● **Problem**
Quote the data below in full, please, without altering anything.

[Items from a data source]
○ ○ ○ ○ ○

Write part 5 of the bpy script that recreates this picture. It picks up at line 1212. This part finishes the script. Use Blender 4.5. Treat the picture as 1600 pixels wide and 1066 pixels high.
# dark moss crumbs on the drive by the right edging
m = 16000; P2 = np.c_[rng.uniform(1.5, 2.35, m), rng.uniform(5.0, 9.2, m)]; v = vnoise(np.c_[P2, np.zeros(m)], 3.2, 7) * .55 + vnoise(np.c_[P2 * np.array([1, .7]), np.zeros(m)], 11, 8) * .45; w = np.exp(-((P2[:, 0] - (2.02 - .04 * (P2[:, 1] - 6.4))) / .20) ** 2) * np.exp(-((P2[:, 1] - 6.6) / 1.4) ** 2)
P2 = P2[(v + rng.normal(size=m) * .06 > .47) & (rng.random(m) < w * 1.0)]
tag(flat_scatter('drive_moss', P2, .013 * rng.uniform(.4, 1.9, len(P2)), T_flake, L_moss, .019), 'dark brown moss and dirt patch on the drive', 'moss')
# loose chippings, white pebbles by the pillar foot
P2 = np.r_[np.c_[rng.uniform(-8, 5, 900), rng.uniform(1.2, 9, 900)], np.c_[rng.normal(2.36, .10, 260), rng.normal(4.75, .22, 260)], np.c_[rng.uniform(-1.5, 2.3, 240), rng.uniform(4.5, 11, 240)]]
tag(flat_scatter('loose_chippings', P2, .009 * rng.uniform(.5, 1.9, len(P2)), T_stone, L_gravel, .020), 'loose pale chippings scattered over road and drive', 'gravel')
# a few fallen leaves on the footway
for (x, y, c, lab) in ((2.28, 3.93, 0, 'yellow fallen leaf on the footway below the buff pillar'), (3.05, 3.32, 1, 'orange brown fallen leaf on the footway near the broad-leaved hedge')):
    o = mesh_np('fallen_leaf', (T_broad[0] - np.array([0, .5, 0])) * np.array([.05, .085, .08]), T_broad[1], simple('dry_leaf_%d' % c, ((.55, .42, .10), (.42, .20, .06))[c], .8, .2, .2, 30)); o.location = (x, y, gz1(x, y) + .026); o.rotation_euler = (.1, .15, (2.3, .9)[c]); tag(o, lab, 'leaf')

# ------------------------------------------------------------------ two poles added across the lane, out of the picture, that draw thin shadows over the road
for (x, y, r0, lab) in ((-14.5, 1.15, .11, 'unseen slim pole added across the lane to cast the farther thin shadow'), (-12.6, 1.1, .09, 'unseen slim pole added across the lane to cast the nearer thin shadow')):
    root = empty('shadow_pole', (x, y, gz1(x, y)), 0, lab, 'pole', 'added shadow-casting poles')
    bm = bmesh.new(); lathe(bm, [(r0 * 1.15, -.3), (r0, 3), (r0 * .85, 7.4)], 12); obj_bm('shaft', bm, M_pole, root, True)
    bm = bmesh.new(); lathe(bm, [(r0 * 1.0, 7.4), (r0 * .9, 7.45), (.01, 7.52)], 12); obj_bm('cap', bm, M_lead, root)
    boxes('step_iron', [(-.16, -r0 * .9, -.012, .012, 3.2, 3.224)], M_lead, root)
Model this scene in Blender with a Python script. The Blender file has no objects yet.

○ ○ ○ ○ ○

● **Output of the exercise**
Write part 5 of the bpy script that recreates this picture. It picks up at line 1212. This part finishes the script. Use Blender 4.5. Treat the picture as 1600 pixels wide and 1066 pixels high.
# dark moss crumbs on the drive by the right edging
m = 16000; P2 = np.c_[rng.uniform(1.5, 2.35, m), rng.uniform(5.0, 9.2, m)]; v = vnoise(np.c_[P2, np.zeros(m)], 3.2, 7) * .55 + vnoise(np.c_[P2 * np.array([1, .7]), np.zeros(m)], 11, 8) * .45; w = np.exp(-((P2[:, 0] - (2.02 - .04 * (P2[:, 1] - 6.4))) / .20) ** 2) * np.exp(-((P2[:, 1] - 6.6) / 1.4) ** 2)
P2 = P2[(v + rng.normal(size=m) * .06 > .47) & (rng.random(m) < w * 1.0)]
tag(flat_scatter('drive_moss', P2, .013 * rng.uniform(.4, 1.9, len(P2)), T_flake, L_moss, .019), 'dark brown moss and dirt patch on the drive', 'moss')
# loose chippings, white pebbles by the pillar foot
P2 = np.r_[np.c_[rng.uniform(-8, 5, 900), rng.uniform(1.2, 9, 900)], np.c_[rng.normal(2.36, .10, 260), rng.normal(4.75, .22, 260)], np.c_[rng.uniform(-1.5, 2.3, 240), rng.uniform(4.5, 11, 240)]]
tag(flat_scatter('loose_chippings', P2, .009 * rng.uniform(.5, 1.9, len(P2)), T_stone, L_gravel, .020), 'loose pale chippings scattered over road and drive', 'gravel')
# a few fallen leaves on the footway
for (x, y, c, lab) in ((2.28, 3.93, 0, 'yellow fallen leaf on the footway below the buff pillar'), (3.05, 3.32, 1, 'orange brown fallen leaf on the footway near the broad-leaved hedge')):
    o = mesh_np('fallen_leaf', (T_broad[0] - np.array([0, .5, 0])) * np.array([.05, .085, .08]), T_broad[1], simple('dry_leaf_%d' % c, ((.55, .42, .10), (.42, .20, .06))[c], .8, .2, .2, 30)); o.location = (x, y, gz1(x, y) + .026); o.rotation_euler = (.1, .15, (2.3, .9)[c]); tag(o, lab, 'leaf')

# ------------------------------------------------------------------ two poles added across the lane, out of the picture, that draw thin shadows over the road
for (x, y, r0, lab) in ((-14.5, 1.15, .11, 'unseen slim pole added across the lane to cast the farther thin shadow'), (-12.6, 1.1, .09, 'unseen slim pole added across the lane to cast the nearer thin shadow')):
    root = empty('shadow_pole', (x, y, gz1(x, y)), 0, lab, 'pole', 'added shadow-casting poles')
    bm = bmesh.new(); lathe(bm, [(r0 * 1.15, -.3), (r0, 3), (r0 * .85, 7.4)], 12); obj_bm('shaft', bm, M_pole, root, True)
    bm = bmesh.new(); lathe(bm, [(r0 * 1.0, 7.4), (r0 * .9, 7.45), (.01, 7.52)], 12); obj_bm('cap', bm, M_lead, root)
    boxes('step_iron', [(-.16, -r0 * .9, -.012, .012, 3.2, 3.224)], M_lead, root)
Model this scene in Blender with a Python script. The Blender file has no objects yet.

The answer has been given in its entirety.